Rain to Launch as First Cryptocurrency Exchange in Bahrain and Persian Gulf

Rain to Launch as First Cryptocurrency Exchange in Bahrain and Persian Gulf

Bahrain will have its first ever Central Bank-backed cryptocurrency exchange platform dubbed Rain which will be launched soon according to the founders of the exchange. Besides launching in Bahrain, the platform will serve the entire Persian Gulf upon being licensed by the Gulf Cooperation Council (GCC) in 2019.

There is no cryptocurrency exchange platform serving this region despite its evident economic might. After spending an entire year in the kingdom’s Federal Reserve sandbox, Rain’s waiting list is currently open on its website ahead of the platform’s launch.

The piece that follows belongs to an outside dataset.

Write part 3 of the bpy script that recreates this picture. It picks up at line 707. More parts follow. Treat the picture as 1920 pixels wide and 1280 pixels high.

Rain was founded by Jimmy Song, Bitcoin’s core developer, the founder of Cumberland Mining, and Mike Komaransky together with two other partners. The leaders are optimistic that they will break through the obviously reluctant Persian Gulf market.

After Rain’s launch multiple other exchanges are slated to open shop in the region as evidenced by 5 other waiting lists queuing at the Central Bank of Bahrain’s sandbox.

Gulf’s potential as an ideal market for cryptos

The Persian Gulf has the potential to be a great cryptocurrency market as suggested by the region’s mammoth economy. Saudi Arabia, Bahrain, Kuwait, Oman, Qatar, and the United Arab Emirates, the member states of GCC collectively contribute about 8% of the global GDP. Cryptos acceptance in this region will be a huge deal.

Challenges facing crypto acceptability in the Gulf

However, firms starting operations in the region will have to bypass a number of challenges in order to achieve acceptability. The good news for Rain is that cryptos are not illegal in the region, but on the other hand, the region has issued warnings against digital assets which is a bad sign to start with. Marketers will have to do a lot of convincing to change consumers’ minds and have them embrace the virtual assets.

The gulf region has been slow on cryptocurrencies because of Sharia law, or Muslim religious law, which recommends business with physical goods. The industry’s lack of regulations, hackings and cryptos’ high price volatility further contribute to its uphill battle in the region.